Project Statement: 2-3 pages. Give the title of your proposed thesis or research project and briefly discuss its significance. What specific historical question(s) and problem(s) will you address? What specific research questions will you ask? List them and make certain to write out those core research questions as clearly and as simply as possible. Why is that question, why are those questions important? What primary sources in general will you use to get at and explore this subject? Where are they and on what scale will you work? How many primary sources do you think you need? What are the explicit methods of historical analysis and interpretation you will employ on the sources you have selected? Why have you chosen this method or these methods of analysis? What do you hope your work will contribute to the existing literature in the area of inquiry you have selected and how will your work differ from that of other historians in that field/sub-field? What will be the size or scale of the finished written product that will come out of this research? If it is a thesis, how many chapters will it have, what will its prime parts be? If a research paper, what will its component parts be?
Annotated Bibliography. This is a list to include approximately 20 primary and secondary sources, if both are available. Secondary sources should include books and articles and may also incorporate images, websites, maps, recordings, and other media of all kinds relevant to the project. Each entry should have a complete bibliographical citation (single-spaced) according to accepted format (Chicago Manual of Style is best). This entry should be followed by a single, double-spaced paragraph (no more) describing the source and its most important contributions to your own project. List first what specific and most important facts or knowledge this source contributed to your project. Then, if possible, state cogently how this source, either in its data or in the helpful research methods manifest there, forced you to construct or to re-conceptualize your research questions and the project overall. Primary sources should be listed first, followed by secondary materials, all arranged alphabetically following standard bibliographical protocols.

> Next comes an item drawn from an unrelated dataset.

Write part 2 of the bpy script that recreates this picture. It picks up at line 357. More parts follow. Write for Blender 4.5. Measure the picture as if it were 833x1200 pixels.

Bibliographical Essay: approximately 20 pages. This assignment will be due toward the end of the semester and should reflect closer scrutiny of the most vital sources listed in the annotated bibliography as well as of any additional material found over the course of the semester and deemed highly valuable to the research project. This essay should accomplish the following objectives: 1) revise the project statement based on the instructor's comments and additional research by the student; 2) lay out precisely the revised set of specific, cogent research questions the student will work to answer through the research project; 3) lay out specifically the exact methods of analysis and interpretation by which the student will proceed to use the target sources uncovered or to be found; 4) connect the project thickly and informatively to the secondary literature included in the bibliography; and 5) tie the project to wider issues of methodological investigation, source interpretation, and revision of existing historical arguments about the subject and the research fields or sub-fields in which it lies.